Many of the traditions have pagan roots, celebrating springtime and fertility. Since May 1st is the Feast of St Philip & St James, they became the patron saints of workers. Seeding had traditionally been completed by this date and it was convenient to give farm labourers a day off.

MAGDALEN COLLEGE, OXFORD

Oxford wakes very early for May Day – madrigals are sung at 6am by the Magdalen College choir from the Great Tower to thousands of revellers who congregate on Magdalen Bridge. A more recent tradition has been for students to jump off the bridge into the murky, chilly (and shallow) river Cherwell. After various injuries the authorities have frowned on this and there is now an annual game of cat and mouse between jumpers and police.

JACK IN THE GREEN

Both Hastings and Whitstable in Kent have revived the Jack in the Green festival with a procession of Morris dancers parade through the town. This has become a major event in Hastings Old Town in recent years.

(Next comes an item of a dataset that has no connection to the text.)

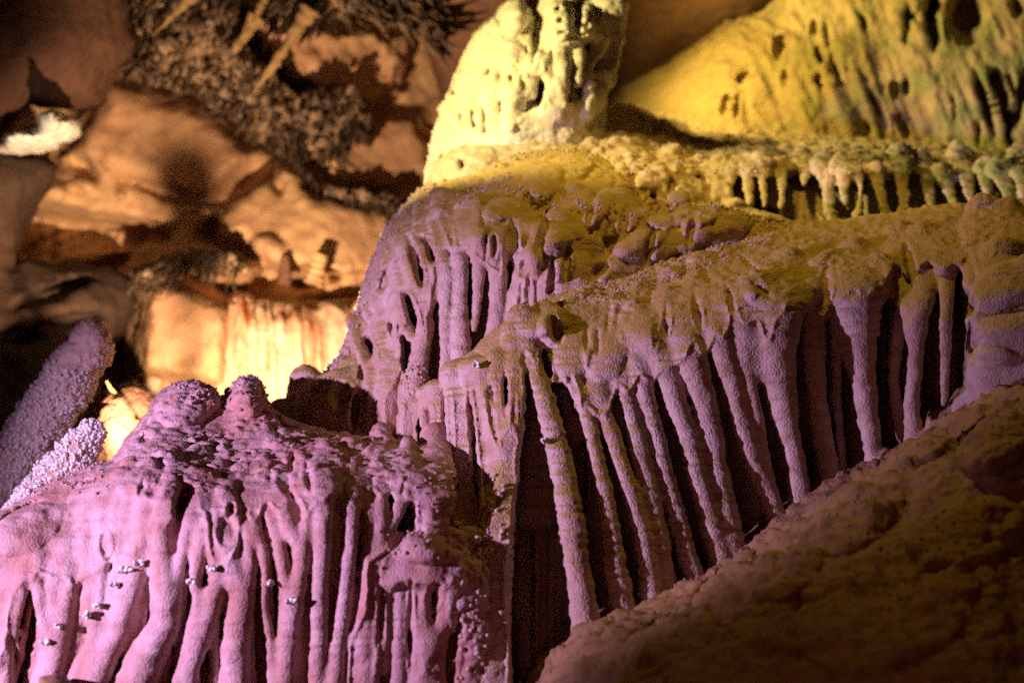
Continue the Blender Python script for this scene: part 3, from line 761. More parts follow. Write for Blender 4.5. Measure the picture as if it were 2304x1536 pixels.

Hastings also has a ‘Mayday Run’, involving thousands of motorbikes taking the 55 mile (90km) trip from London. Rochester in Kent also holds a traditional Sweeps Festival where the Jack in the Green is woken at dawn by Morris dancers.

OBBY-OSS

Padstow in Cornwall holds its annual ‘Obby-Oss’ festivities. This is believed to be one of the oldest fertility rites in the UK; revellers dress in white with red or blue sashes and dance with the Oss through the streets of the town and even through people’s gardens, singing the traditional 'May Day' song. The whole town is decorated with springtime greenery, and every year thousands of people go to watch.

CORNISH FLOWER BOAT

Kingsand, Cawsand and Millbrook in Cornwall celebrate with a Flower Boat ritual: a model ship is covered in flowers and paraded from the Quay at Millbrook to the beach at Cawsand where it is cast adrift. The houses in the villages are decorated with flowers and people traditionally wear red and white clothes. There are further celebrations in Cawsand Square with Morris dancing and maypole dancing.

SCOTLAND AND IRELAND

In St. Andrews, in Scotland, students gather on the beach late on April 30th and run into the North Sea at sunrise on May Day. This is accompanied by torchlit processions and a great deal of revelry.

Both Edinburgh and Glasgow organize Mayday festivals and rallies. In Edinburgh, the Beltane Fire Festival is held on May eve and into the early hours of May Day on the city's Calton Hill.

A traditional May Day was celebrated in Ireland in pagan times as the feast of Bealtaine, now known as Mary's day: bonfires were lit to mark the coming of summer and to banish the long nights of winter.